Friday, February 03, 2006

Lesson: Social Contracts

Social contracts are a fairly complicated idea, which has since been transplanted into the domain of RPG theory. Some theories, such as the Big Model, consider the social contract to be everything that occurs at the gaming table. However in more traditional use, social contracts are the underlying rules of behavior that govern a society. In a gaming group these rules describe how the players expect to treat each other, and be treated in turn.

For example, an unspoken agreement that characters will not attack each other can often be found in many groups. This understanding is part of their social contract. A new player may violate this without realizing that a line has been crossed, because that part of the social contract was left unsaid. Some parts of the social contract are more spoken, such as scheduling and attendance.

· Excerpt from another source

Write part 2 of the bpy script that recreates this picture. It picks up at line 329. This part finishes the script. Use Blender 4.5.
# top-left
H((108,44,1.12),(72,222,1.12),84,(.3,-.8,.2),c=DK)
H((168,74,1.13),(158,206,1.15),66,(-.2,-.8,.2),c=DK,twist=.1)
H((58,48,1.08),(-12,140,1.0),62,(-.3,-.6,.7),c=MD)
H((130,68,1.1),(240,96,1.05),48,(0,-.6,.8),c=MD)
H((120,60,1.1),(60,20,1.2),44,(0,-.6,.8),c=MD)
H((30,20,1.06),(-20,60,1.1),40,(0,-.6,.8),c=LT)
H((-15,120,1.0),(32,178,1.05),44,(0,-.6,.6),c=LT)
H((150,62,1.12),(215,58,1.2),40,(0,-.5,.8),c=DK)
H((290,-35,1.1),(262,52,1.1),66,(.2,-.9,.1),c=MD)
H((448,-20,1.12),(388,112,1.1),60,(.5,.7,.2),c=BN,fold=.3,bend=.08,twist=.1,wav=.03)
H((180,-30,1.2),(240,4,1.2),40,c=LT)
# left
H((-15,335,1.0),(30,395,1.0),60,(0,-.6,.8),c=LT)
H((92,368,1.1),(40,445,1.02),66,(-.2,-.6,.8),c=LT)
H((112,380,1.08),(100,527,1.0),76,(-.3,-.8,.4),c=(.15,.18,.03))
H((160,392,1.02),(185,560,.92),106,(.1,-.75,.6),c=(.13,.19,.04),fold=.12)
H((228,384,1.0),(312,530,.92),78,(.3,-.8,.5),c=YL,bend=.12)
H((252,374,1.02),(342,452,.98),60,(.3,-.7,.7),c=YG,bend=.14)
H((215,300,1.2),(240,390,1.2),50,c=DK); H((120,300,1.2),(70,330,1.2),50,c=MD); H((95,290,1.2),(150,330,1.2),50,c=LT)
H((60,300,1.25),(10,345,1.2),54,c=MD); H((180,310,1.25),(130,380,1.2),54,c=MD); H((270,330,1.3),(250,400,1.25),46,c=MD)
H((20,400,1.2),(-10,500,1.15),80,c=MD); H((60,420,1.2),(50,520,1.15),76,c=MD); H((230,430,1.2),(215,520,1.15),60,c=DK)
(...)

Violating a social contract does not necessarily destroy the group the contract formed within. Indeed many violations occur because individual players have a differing idea of what the group's social contract is. Often there is a subtle negotiation going on to influence the agreements of the group, bringing the contract into alignment with one's views. In a violent break of the contract, this negotiation must occur more overtly, and adjust the contract to accommodate, even by simply making the broken tenet spoken.

While making the social contract more accessible is generally helpful, the contract itself is forever being refined and changed, and often the most important pieces are those which remain unsaid.